Friday, August 1, 2014

Bones found near dictatorship torture chamber in Chile

Chile bones: Memorial: ​Memorial with names of victims who were subjected to human rights violations perpetrated by state agents during the dictatorship of Augusto Pinochet. Corbis: Alejandro Rustom, Demotix

​Memorial with names of victims who were subjected to human rights violations perpetrated by state agents during the dictatorship of Augusto Pinochet.

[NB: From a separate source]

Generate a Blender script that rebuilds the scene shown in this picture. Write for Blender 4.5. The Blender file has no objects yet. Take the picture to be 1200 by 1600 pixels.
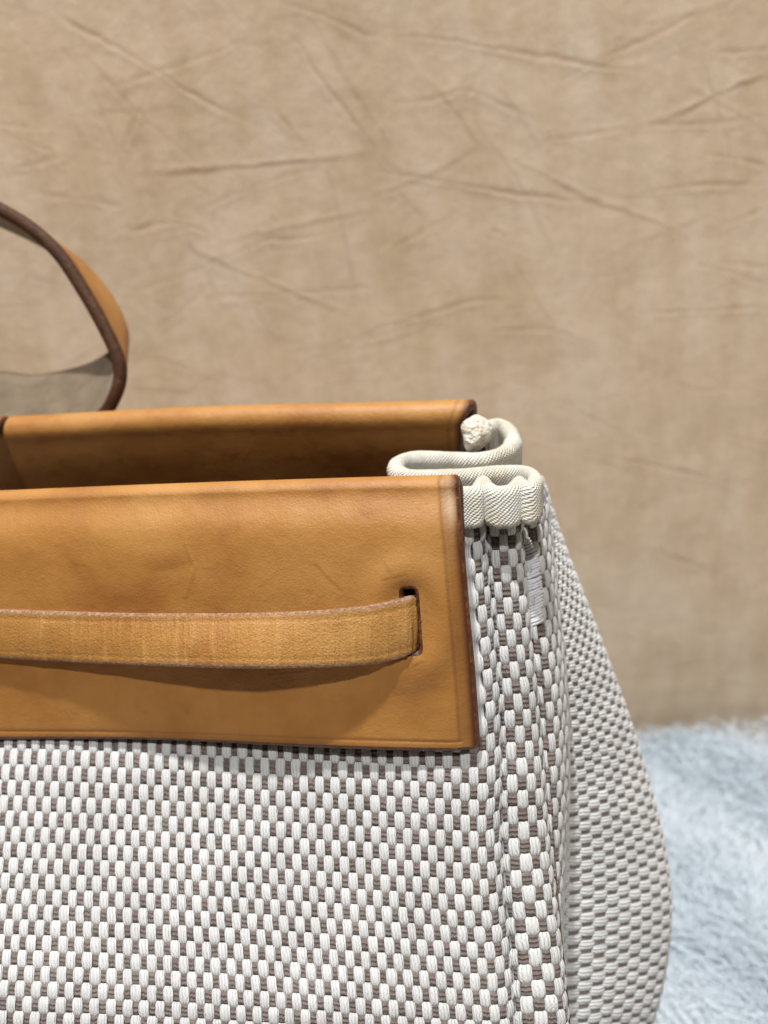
import bpy, math, random
import numpy as np
from mathutils import Matrix, Vector

rng = np.random.default_rng(7)
random.seed(7)
scene = bpy.context.scene
COL = scene.collection

# ------------------------------------------------------------------ camera
PITCH, ROLL, FPX = math.radians(28.0), math.radians(6.5), 1287.0
CAM = np.array([0.0, 0.0, 0.345])
_R0 = np.array([1.0, 0, 0])
_U0 = np.array([0, math.sin(PITCH), math.cos(PITCH)])
FWD = np.array([0, math.cos(PITCH), -math.sin(PITCH)])
RGT = math.cos(ROLL) * _R0 - math.sin(ROLL) * _U0
UPV = math.sin(ROLL) * _R0 + math.cos(ROLL) * _U0
cd = bpy.data.cameras.new("camera")
cam = bpy.data.objects.new("camera", cd)
COL.objects.link(cam)
m = Matrix.Identity(4)
for r in range(3):
    m[r][0], m[r][1], m[r][2], m[r][3] = RGT[r], UPV[r], -FWD[r], CAM[r]
cam.matrix_world = m
cd.sensor_fit = 'HORIZONTAL'
cd.sensor_width = 36.0
cd.lens = 36.0 * FPX / 1200.0
cd.clip_start, cd.clip_end = 0.01, 50.0
cd.dof.use_dof = True
cd.dof.focus_distance = 0.2125
cd.dof.aperture_fstop = 11.0
scene.camera = cam

# ------------------------------------------------------------------ world, lamps, exposure
w = bpy.data.worlds.new("World")
scene.world = w
w.use_nodes = True
bg = w.node_tree.nodes["Background"]
bg.inputs[0].default_value = (0.80, 0.90, 1.0, 1)
bg.inputs[1].default_value = 0.035


def spot_lamp(name, loc, target, power, size, color):
    ld = bpy.data.lights.new(name, 'AREA')
    ld.shape = 'DISK'
    ld.size = size
    ld.energy = power
    ld.color = color
    o = bpy.data.objects.new(name, ld)
    COL.objects.link(o)
    o.location = loc
    d = Vector(target) - Vector(loc)
    o.rotation_euler = d.to_track_quat('-Z', 'Y').to_euler()
    return o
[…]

Human bones have been found near a military base in central Chile where political prisoners were tortured during the dictatorship of Augusto Pinochet, officials said Friday.
"They are human remains, but what has not been determined yet is the date" of death, forensics director Patricio Bustos told journalists, saying specialists continued working in the area under heavy police guard.
He said the remains appeared to be from more than one person.
An estimated 3,200 people died or went missing during Chile's bloody 1973-1990 dictatorship. Another 38,000 were tortured under Pinochet, who died in 2006.
The bones were found on a farm near the Tejas Verdes military base outside the resort town of Santo Domingo on the central coast.
A judge had ordered a search in the area after receiving information that human remains were located there.
More than 100 people were held at Tejas Verdes after the coup that overthrew the leftist government of Salvador Allende on September 11, 1973.
The inmates were subjected to torture by agents of the military regime, according to Memoria Viva, an organization that tracks information on victims of the dictatorship.
The Association of Relatives of Detained and Disappeared (AFDD) said the location of the find strongly suggested a link to the dictatorship.
"We're talking about a spot that's very near, almost adjoining, the Tejas Verdes regiment, so that generates a lot of expectations about the case," said AFDD president Lorena Pizarro.